### [Collected data]
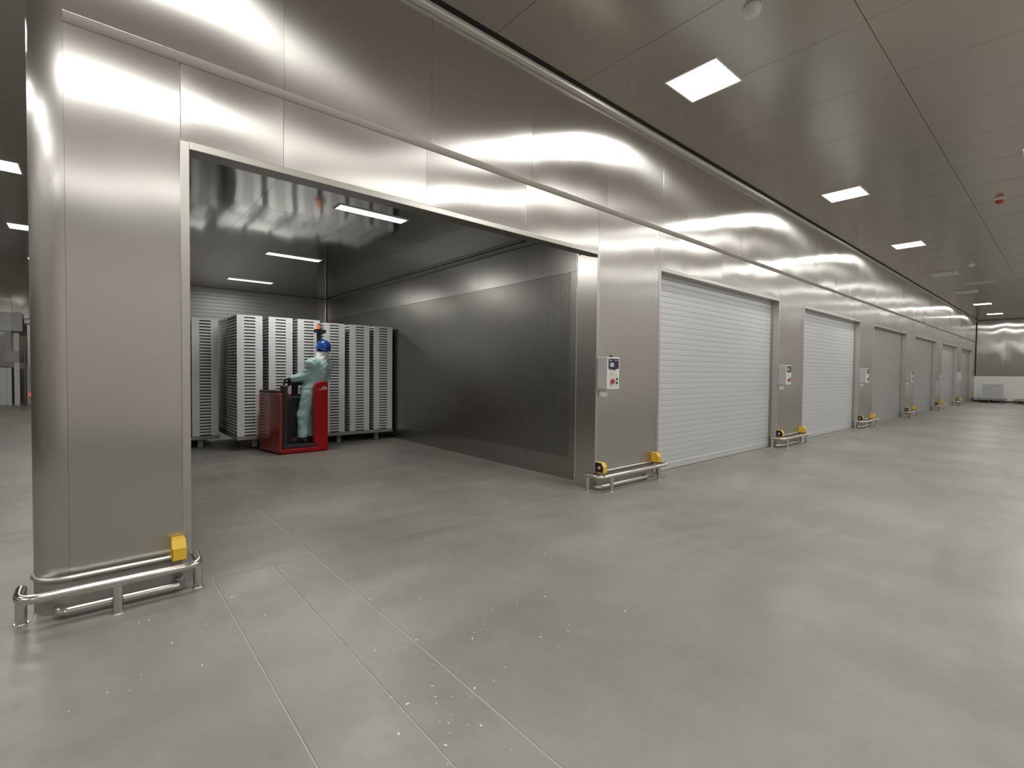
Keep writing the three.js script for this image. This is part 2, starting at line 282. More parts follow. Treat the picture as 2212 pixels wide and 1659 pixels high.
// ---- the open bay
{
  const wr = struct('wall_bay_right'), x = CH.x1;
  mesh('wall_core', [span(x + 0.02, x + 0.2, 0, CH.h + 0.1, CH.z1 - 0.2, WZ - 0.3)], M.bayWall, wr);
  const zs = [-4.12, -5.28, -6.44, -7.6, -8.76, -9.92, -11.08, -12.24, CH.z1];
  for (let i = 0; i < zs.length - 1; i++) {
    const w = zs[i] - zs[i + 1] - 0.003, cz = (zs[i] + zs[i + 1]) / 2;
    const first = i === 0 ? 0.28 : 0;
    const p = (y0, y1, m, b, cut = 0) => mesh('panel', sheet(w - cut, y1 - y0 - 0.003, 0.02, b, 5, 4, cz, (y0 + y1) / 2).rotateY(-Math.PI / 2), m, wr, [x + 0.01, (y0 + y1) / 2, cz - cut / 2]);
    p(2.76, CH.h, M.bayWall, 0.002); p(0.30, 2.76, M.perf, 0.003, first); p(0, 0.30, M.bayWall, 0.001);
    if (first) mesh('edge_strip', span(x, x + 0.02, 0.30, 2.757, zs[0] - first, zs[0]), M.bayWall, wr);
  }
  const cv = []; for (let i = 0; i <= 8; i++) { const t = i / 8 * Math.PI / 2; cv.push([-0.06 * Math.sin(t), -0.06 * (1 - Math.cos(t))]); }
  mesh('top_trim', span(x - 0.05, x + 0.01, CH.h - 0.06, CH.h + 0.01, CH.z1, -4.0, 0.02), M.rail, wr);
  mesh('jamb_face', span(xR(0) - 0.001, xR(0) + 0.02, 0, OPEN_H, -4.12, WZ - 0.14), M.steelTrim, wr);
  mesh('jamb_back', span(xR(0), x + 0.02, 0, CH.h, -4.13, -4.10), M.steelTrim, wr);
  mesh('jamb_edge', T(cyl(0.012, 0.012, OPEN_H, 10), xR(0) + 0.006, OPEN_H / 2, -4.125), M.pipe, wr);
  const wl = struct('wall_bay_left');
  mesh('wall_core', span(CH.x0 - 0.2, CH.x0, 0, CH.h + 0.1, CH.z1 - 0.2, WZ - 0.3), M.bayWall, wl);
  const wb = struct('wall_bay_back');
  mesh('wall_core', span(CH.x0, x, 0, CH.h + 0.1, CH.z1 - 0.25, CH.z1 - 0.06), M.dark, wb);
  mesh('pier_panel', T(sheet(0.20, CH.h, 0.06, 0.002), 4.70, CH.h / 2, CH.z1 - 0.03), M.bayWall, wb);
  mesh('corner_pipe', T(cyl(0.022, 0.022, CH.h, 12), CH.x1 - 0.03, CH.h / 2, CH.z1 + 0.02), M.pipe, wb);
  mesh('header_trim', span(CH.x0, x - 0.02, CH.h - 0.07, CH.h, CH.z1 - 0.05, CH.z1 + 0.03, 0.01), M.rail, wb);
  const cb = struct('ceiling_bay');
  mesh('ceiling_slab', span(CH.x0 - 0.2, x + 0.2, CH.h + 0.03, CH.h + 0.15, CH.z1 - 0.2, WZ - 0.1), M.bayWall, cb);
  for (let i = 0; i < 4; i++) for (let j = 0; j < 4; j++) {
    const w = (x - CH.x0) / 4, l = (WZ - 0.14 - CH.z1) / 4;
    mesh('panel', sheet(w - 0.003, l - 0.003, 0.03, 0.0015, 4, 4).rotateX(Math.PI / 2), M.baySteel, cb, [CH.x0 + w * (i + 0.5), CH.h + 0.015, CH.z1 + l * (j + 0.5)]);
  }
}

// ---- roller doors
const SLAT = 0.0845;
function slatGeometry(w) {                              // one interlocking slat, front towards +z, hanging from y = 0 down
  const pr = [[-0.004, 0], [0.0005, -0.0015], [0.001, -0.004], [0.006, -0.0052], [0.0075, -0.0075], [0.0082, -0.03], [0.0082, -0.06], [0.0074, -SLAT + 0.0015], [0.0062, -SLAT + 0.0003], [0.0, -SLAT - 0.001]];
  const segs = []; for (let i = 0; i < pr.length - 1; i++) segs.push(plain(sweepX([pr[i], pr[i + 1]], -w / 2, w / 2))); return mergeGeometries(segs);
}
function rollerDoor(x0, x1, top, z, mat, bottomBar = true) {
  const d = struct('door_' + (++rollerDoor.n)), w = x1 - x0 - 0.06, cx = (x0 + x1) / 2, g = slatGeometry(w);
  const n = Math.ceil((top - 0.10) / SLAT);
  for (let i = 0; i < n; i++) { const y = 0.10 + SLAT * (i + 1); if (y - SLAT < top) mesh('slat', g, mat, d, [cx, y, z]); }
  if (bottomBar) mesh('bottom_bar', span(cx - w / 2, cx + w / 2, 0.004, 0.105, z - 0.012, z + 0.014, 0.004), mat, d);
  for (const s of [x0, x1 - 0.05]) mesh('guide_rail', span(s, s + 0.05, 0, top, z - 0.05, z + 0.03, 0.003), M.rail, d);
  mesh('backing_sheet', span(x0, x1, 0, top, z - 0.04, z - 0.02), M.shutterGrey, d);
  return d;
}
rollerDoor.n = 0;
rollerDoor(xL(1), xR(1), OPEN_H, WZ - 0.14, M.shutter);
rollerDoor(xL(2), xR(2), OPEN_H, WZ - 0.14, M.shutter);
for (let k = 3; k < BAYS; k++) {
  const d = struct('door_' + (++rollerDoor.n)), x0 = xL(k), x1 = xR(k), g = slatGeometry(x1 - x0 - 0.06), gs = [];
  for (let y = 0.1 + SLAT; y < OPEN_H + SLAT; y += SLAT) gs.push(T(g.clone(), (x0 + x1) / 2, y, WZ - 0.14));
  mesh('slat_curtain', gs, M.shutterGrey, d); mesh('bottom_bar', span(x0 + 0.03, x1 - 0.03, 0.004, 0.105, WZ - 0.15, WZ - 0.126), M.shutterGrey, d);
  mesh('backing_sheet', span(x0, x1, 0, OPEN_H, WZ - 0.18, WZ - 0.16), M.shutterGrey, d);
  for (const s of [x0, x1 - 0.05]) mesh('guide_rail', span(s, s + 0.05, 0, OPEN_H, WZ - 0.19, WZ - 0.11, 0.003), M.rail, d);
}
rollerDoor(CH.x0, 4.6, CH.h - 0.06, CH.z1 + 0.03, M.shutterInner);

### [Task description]
Every line of the material is to be quoted exactly, with no pictures carried over.

### [Response]
Keep writing the three.js script for this image. This is part 2, starting at line 282. More parts follow. Treat the picture as 2212 pixels wide and 1659 pixels high.
// ---- the open bay
{
  const wr = struct('wall_bay_right'), x = CH.x1;
  mesh('wall_core', [span(x + 0.02, x + 0.2, 0, CH.h + 0.1, CH.z1 - 0.2, WZ - 0.3)], M.bayWall, wr);
  const zs = [-4.12, -5.28, -6.44, -7.6, -8.76, -9.92, -11.08, -12.24, CH.z1];
  for (let i = 0; i < zs.length - 1; i++) {
    const w = zs[i] - zs[i + 1] - 0.003, cz = (zs[i] + zs[i + 1]) / 2;
    const first = i === 0 ? 0.28 : 0;
    const p = (y0, y1, m, b, cut = 0) => mesh('panel', sheet(w - cut, y1 - y0 - 0.003, 0.02, b, 5, 4, cz, (y0 + y1) / 2).rotateY(-Math.PI / 2), m, wr, [x + 0.01, (y0 + y1) / 2, cz - cut / 2]);
    p(2.76, CH.h, M.bayWall, 0.002); p(0.30, 2.76, M.perf, 0.003, first); p(0, 0.30, M.bayWall, 0.001);
    if (first) mesh('edge_strip', span(x, x + 0.02, 0.30, 2.757, zs[0] - first, zs[0]), M.bayWall, wr);
  }
  const cv = []; for (let i = 0; i <= 8; i++) { const t = i / 8 * Math.PI / 2; cv.push([-0.06 * Math.sin(t), -0.06 * (1 - Math.cos(t))]); }
  mesh('top_trim', span(x - 0.05, x + 0.01, CH.h - 0.06, CH.h + 0.01, CH.z1, -4.0, 0.02), M.rail, wr);
  mesh('jamb_face', span(xR(0) - 0.001, xR(0) + 0.02, 0, OPEN_H, -4.12, WZ - 0.14), M.steelTrim, wr);
  mesh('jamb_back', span(xR(0), x + 0.02, 0, CH.h, -4.13, -4.10), M.steelTrim, wr);
  mesh('jamb_edge', T(cyl(0.012, 0.012, OPEN_H, 10), xR(0) + 0.006, OPEN_H / 2, -4.125), M.pipe, wr);
  const wl = struct('wall_bay_left');
  mesh('wall_core', span(CH.x0 - 0.2, CH.x0, 0, CH.h + 0.1, CH.z1 - 0.2, WZ - 0.3), M.bayWall, wl);
  const wb = struct('wall_bay_back');
  mesh('wall_core', span(CH.x0, x, 0, CH.h + 0.1, CH.z1 - 0.25, CH.z1 - 0.06), M.dark, wb);
  mesh('pier_panel', T(sheet(0.20, CH.h, 0.06, 0.002), 4.70, CH.h / 2, CH.z1 - 0.03), M.bayWall, wb);
  mesh('corner_pipe', T(cyl(0.022, 0.022, CH.h, 12), CH.x1 - 0.03, CH.h / 2, CH.z1 + 0.02), M.pipe, wb);
  mesh('header_trim', span(CH.x0, x - 0.02, CH.h - 0.07, CH.h, CH.z1 - 0.05, CH.z1 + 0.03, 0.01), M.rail, wb);
  const cb = struct('ceiling_bay');
  mesh('ceiling_slab', span(CH.x0 - 0.2, x + 0.2, CH.h + 0.03, CH.h + 0.15, CH.z1 - 0.2, WZ - 0.1), M.bayWall, cb);
  for (let i = 0; i < 4; i++) for (let j = 0; j < 4; j++) {
    const w = (x - CH.x0) / 4, l = (WZ - 0.14 - CH.z1) / 4;
    mesh('panel', sheet(w - 0.003, l - 0.003, 0.03, 0.0015, 4, 4).rotateX(Math.PI / 2), M.baySteel, cb, [CH.x0 + w * (i + 0.5), CH.h + 0.015, CH.z1 + l * (j + 0.5)]);
  }
}

// ---- roller doors
const SLAT = 0.0845;
function slatGeometry(w) {                              // one interlocking slat, front towards +z, hanging from y = 0 down
  const pr = [[-0.004, 0], [0.0005, -0.0015], [0.001, -0.004], [0.006, -0.0052], [0.0075, -0.0075], [0.0082, -0.03], [0.0082, -0.06], [0.0074, -SLAT + 0.0015], [0.0062, -SLAT + 0.0003], [0.0, -SLAT - 0.001]];
  const segs = []; for (let i = 0; i < pr.length - 1; i++) segs.push(plain(sweepX([pr[i], pr[i + 1]], -w / 2, w / 2))); return mergeGeometries(segs);
}
function rollerDoor(x0, x1, top, z, mat, bottomBar = true) {
  const d = struct('door_' + (++rollerDoor.n)), w = x1 - x0 - 0.06, cx = (x0 + x1) / 2, g = slatGeometry(w);
  const n = Math.ceil((top - 0.10) / SLAT);
  for (let i = 0; i < n; i++) { const y = 0.10 + SLAT * (i + 1); if (y - SLAT < top) mesh('slat', g, mat, d, [cx, y, z]); }
  if (bottomBar) mesh('bottom_bar', span(cx - w / 2, cx + w / 2, 0.004, 0.105, z - 0.012, z + 0.014, 0.004), mat, d);
  for (const s of [x0, x1 - 0.05]) mesh('guide_rail', span(s, s + 0.05, 0, top, z - 0.05, z + 0.03, 0.003), M.rail, d);
  mesh('backing_sheet', span(x0, x1, 0, top, z - 0.04, z - 0.02), M.shutterGrey, d);
  return d;
}
rollerDoor.n = 0;
rollerDoor(xL(1), xR(1), OPEN_H, WZ - 0.14, M.shutter);
rollerDoor(xL(2), xR(2), OPEN_H, WZ - 0.14, M.shutter);
for (let k = 3; k < BAYS; k++) {
  const d = struct('door_' + (++rollerDoor.n)), x0 = xL(k), x1 = xR(k), g = slatGeometry(x1 - x0 - 0.06), gs = [];
  for (let y = 0.1 + SLAT; y < OPEN_H + SLAT; y += SLAT) gs.push(T(g.clone(), (x0 + x1) / 2, y, WZ - 0.14));
  mesh('slat_curtain', gs, M.shutterGrey, d); mesh('bottom_bar', span(x0 + 0.03, x1 - 0.03, 0.004, 0.105, WZ - 0.15, WZ - 0.126), M.shutterGrey, d);
  mesh('backing_sheet', span(x0, x1, 0, OPEN_H, WZ - 0.18, WZ - 0.16), M.shutterGrey, d);
  for (const s of [x0, x1 - 0.05]) mesh('guide_rail', span(s, s + 0.05, 0, OPEN_H, WZ - 0.19, WZ - 0.11, 0.003), M.rail, d);
}
rollerDoor(CH.x0, 4.6, CH.h - 0.06, CH.z1 + 0.03, M.shutterInner);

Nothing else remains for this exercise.